+++ DATASET EXCERPT

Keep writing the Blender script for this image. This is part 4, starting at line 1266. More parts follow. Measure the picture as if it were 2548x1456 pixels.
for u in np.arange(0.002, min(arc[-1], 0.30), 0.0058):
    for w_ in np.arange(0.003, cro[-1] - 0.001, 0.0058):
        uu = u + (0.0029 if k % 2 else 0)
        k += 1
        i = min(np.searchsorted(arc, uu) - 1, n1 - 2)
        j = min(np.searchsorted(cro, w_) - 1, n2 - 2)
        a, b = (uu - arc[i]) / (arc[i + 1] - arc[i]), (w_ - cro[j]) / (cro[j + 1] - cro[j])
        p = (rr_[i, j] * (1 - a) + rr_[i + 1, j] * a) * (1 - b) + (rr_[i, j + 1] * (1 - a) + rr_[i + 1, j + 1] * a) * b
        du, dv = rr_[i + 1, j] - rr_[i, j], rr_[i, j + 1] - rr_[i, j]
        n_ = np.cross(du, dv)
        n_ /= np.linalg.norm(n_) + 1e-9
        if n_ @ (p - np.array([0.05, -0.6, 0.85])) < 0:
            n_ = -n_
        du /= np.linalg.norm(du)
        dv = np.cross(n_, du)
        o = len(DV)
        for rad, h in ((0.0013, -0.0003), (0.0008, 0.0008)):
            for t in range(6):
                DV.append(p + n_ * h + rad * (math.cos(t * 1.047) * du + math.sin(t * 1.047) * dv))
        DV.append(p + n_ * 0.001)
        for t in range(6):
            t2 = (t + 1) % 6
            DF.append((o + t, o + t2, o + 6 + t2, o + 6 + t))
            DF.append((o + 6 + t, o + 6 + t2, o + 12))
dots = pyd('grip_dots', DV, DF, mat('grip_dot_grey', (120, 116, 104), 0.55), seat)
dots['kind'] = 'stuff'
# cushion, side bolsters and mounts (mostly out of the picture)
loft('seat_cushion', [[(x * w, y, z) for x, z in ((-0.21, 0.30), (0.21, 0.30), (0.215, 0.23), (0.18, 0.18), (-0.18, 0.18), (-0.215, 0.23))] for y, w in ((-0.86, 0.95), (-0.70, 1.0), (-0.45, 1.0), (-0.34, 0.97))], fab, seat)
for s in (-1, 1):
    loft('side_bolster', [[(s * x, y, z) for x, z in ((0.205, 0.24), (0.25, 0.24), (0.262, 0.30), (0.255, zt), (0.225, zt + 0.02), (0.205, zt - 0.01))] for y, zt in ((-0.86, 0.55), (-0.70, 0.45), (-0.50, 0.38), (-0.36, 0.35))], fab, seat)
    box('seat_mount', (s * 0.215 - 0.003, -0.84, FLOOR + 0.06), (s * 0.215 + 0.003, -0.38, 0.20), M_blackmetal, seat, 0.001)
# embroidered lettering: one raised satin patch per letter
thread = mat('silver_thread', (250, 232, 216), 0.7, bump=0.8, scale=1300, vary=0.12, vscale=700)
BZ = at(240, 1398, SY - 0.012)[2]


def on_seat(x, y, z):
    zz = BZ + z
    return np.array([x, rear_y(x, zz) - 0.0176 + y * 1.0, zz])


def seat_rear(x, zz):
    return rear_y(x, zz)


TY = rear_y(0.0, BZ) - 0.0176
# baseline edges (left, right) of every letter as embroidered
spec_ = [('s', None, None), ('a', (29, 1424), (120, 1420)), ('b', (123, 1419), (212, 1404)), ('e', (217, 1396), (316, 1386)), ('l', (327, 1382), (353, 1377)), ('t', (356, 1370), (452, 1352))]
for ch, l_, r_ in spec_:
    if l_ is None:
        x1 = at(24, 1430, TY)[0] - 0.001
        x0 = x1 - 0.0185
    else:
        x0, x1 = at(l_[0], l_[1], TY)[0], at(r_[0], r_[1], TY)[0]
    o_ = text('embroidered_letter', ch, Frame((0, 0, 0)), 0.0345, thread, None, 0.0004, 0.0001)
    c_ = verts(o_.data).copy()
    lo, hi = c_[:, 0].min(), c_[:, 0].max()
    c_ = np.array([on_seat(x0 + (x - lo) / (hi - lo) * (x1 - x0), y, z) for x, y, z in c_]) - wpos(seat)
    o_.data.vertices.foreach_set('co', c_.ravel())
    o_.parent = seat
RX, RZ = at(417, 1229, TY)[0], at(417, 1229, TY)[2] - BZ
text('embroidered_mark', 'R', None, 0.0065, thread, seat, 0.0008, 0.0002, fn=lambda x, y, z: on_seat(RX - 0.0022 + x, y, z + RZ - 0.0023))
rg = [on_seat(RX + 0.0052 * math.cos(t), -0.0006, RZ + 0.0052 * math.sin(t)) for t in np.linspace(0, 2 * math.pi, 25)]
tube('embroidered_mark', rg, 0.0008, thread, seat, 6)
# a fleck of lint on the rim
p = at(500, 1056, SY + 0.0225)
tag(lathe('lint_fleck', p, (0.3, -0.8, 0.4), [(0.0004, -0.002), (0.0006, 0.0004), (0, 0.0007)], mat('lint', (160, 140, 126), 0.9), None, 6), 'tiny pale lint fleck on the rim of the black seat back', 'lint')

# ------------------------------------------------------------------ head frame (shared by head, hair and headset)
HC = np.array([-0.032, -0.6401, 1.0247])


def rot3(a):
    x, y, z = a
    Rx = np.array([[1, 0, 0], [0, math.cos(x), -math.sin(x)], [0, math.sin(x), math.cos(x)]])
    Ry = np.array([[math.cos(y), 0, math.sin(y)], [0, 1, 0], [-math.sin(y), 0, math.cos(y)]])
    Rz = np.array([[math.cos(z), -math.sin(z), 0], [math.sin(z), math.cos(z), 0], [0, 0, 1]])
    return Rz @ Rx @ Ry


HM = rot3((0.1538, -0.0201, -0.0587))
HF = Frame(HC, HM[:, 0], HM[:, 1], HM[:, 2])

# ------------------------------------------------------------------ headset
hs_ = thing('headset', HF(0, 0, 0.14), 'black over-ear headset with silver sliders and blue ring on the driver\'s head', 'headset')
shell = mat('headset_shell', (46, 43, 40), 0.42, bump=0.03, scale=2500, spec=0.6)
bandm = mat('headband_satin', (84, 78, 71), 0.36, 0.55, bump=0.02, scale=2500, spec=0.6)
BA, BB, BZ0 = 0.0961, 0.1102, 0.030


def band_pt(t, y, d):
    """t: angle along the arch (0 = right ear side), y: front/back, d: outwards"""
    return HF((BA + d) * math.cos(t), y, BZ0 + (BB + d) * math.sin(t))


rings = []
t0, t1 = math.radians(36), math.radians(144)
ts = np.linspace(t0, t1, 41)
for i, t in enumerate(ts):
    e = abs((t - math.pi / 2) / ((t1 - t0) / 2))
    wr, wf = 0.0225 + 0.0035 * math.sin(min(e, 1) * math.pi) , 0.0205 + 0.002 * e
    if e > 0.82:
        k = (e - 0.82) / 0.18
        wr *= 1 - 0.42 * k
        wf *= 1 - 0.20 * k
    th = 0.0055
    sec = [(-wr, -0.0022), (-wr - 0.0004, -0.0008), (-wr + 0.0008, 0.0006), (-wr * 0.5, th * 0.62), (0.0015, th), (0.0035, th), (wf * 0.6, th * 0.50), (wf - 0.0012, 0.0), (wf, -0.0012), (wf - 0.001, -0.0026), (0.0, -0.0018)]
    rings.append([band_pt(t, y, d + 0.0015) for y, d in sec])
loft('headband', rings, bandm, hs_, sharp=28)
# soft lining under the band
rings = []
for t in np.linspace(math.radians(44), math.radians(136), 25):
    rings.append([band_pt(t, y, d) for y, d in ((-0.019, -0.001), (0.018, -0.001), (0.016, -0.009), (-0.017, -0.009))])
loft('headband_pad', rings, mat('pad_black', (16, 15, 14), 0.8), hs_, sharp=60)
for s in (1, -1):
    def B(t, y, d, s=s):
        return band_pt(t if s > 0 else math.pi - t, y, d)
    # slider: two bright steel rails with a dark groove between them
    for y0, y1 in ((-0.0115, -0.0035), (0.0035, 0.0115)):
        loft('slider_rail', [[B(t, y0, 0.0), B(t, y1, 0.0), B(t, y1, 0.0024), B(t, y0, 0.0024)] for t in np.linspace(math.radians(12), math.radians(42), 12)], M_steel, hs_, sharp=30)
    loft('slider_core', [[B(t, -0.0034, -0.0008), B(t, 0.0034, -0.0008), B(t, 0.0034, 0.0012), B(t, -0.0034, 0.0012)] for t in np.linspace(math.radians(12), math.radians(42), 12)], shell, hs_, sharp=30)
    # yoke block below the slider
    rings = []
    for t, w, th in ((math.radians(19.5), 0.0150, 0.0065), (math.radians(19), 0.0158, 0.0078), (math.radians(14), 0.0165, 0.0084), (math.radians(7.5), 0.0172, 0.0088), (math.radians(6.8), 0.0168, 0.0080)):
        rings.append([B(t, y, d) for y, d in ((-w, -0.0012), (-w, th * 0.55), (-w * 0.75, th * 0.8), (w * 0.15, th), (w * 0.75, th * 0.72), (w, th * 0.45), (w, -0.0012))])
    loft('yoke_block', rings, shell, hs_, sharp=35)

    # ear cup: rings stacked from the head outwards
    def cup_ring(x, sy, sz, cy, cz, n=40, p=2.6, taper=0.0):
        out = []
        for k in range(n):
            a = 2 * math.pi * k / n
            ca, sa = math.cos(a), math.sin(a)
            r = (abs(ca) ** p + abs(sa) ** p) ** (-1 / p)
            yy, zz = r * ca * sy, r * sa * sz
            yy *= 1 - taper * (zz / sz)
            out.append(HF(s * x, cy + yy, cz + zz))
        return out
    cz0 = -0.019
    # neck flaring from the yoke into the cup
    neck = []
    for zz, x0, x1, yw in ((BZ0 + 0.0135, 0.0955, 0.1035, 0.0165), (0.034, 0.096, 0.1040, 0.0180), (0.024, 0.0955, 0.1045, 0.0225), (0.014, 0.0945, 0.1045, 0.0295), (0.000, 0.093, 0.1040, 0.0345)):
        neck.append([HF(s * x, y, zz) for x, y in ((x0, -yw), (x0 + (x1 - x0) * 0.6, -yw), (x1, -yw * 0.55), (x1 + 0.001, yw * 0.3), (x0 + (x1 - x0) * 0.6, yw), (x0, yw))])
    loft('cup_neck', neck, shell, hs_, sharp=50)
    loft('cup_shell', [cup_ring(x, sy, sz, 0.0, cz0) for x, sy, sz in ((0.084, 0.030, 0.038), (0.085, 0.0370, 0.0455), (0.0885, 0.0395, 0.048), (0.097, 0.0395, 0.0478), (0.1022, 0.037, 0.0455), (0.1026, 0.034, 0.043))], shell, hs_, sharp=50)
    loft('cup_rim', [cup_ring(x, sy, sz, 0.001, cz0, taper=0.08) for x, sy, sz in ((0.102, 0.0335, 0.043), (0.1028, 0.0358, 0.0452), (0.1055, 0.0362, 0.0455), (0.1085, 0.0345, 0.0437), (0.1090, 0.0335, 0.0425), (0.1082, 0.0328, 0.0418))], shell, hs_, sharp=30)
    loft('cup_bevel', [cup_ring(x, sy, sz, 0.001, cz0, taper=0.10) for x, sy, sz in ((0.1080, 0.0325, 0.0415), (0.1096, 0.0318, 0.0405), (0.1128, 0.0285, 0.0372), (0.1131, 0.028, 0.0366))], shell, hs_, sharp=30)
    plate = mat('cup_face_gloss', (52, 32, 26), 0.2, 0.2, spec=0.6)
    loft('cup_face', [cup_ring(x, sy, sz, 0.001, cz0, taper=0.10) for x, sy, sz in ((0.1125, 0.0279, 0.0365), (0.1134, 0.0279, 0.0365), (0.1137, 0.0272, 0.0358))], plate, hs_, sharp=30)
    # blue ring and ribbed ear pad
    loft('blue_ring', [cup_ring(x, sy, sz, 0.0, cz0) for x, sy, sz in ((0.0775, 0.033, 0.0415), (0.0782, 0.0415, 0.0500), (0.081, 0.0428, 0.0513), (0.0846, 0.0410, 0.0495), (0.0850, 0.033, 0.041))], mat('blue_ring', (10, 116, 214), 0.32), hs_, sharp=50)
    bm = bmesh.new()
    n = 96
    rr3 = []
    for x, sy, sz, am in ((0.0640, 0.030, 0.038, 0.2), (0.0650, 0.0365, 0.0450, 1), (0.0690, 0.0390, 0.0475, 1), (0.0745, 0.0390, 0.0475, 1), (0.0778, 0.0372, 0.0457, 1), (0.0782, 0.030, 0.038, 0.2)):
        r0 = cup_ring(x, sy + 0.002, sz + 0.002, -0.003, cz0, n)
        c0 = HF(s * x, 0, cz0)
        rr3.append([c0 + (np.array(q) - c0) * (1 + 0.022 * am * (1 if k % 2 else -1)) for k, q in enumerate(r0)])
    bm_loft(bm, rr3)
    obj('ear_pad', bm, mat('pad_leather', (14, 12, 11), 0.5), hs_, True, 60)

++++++

[WHAT YOU NEED TO DO] Quote exactly the opening line of the material above and every line after it, up to and including the line that contains "BZ = at(240, 1398, SY - 0.012)[2]".

[FINISHED ANSWER]
Keep writing the Blender script for this image. This is part 4, starting at line 1266. More parts follow. Measure the picture as if it were 2548x1456 pixels.
for u in np.arange(0.002, min(arc[-1], 0.30), 0.0058):
    for w_ in np.arange(0.003, cro[-1] - 0.001, 0.0058):
        uu = u + (0.0029 if k % 2 else 0)
        k += 1
        i = min(np.searchsorted(arc, uu) - 1, n1 - 2)
        j = min(np.searchsorted(cro, w_) - 1, n2 - 2)
        a, b = (uu - arc[i]) / (arc[i + 1] - arc[i]), (w_ - cro[j]) / (cro[j + 1] - cro[j])
        p = (rr_[i, j] * (1 - a) + rr_[i + 1, j] * a) * (1 - b) + (rr_[i, j + 1] * (1 - a) + rr_[i + 1, j + 1] * a) * b
        du, dv = rr_[i + 1, j] - rr_[i, j], rr_[i, j + 1] - rr_[i, j]
        n_ = np.cross(du, dv)
        n_ /= np.linalg.norm(n_) + 1e-9
        if n_ @ (p - np.array([0.05, -0.6, 0.85])) < 0:
            n_ = -n_
        du /= np.linalg.norm(du)
        dv = np.cross(n_, du)
        o = len(DV)
        for rad, h in ((0.0013, -0.0003), (0.0008, 0.0008)):
            for t in range(6):
                DV.append(p + n_ * h + rad * (math.cos(t * 1.047) * du + math.sin(t * 1.047) * dv))
        DV.append(p + n_ * 0.001)
        for t in range(6):
            t2 = (t + 1) % 6
            DF.append((o + t, o + t2, o + 6 + t2, o + 6 + t))
            DF.append((o + 6 + t, o + 6 + t2, o + 12))
dots = pyd('grip_dots', DV, DF, mat('grip_dot_grey', (120, 116, 104), 0.55), seat)
dots['kind'] = 'stuff'
# cushion, side bolsters and mounts (mostly out of the picture)
loft('seat_cushion', [[(x * w, y, z) for x, z in ((-0.21, 0.30), (0.21, 0.30), (0.215, 0.23), (0.18, 0.18), (-0.18, 0.18), (-0.215, 0.23))] for y, w in ((-0.86, 0.95), (-0.70, 1.0), (-0.45, 1.0), (-0.34, 0.97))], fab, seat)
for s in (-1, 1):
    loft('side_bolster', [[(s * x, y, z) for x, z in ((0.205, 0.24), (0.25, 0.24), (0.262, 0.30), (0.255, zt), (0.225, zt + 0.02), (0.205, zt - 0.01))] for y, zt in ((-0.86, 0.55), (-0.70, 0.45), (-0.50, 0.38), (-0.36, 0.35))], fab, seat)
    box('seat_mount', (s * 0.215 - 0.003, -0.84, FLOOR + 0.06), (s * 0.215 + 0.003, -0.38, 0.20), M_blackmetal, seat, 0.001)
# embroidered lettering: one raised satin patch per letter
thread = mat('silver_thread', (250, 232, 216), 0.7, bump=0.8, scale=1300, vary=0.12, vscale=700)
BZ = at(240, 1398, SY - 0.012)[2]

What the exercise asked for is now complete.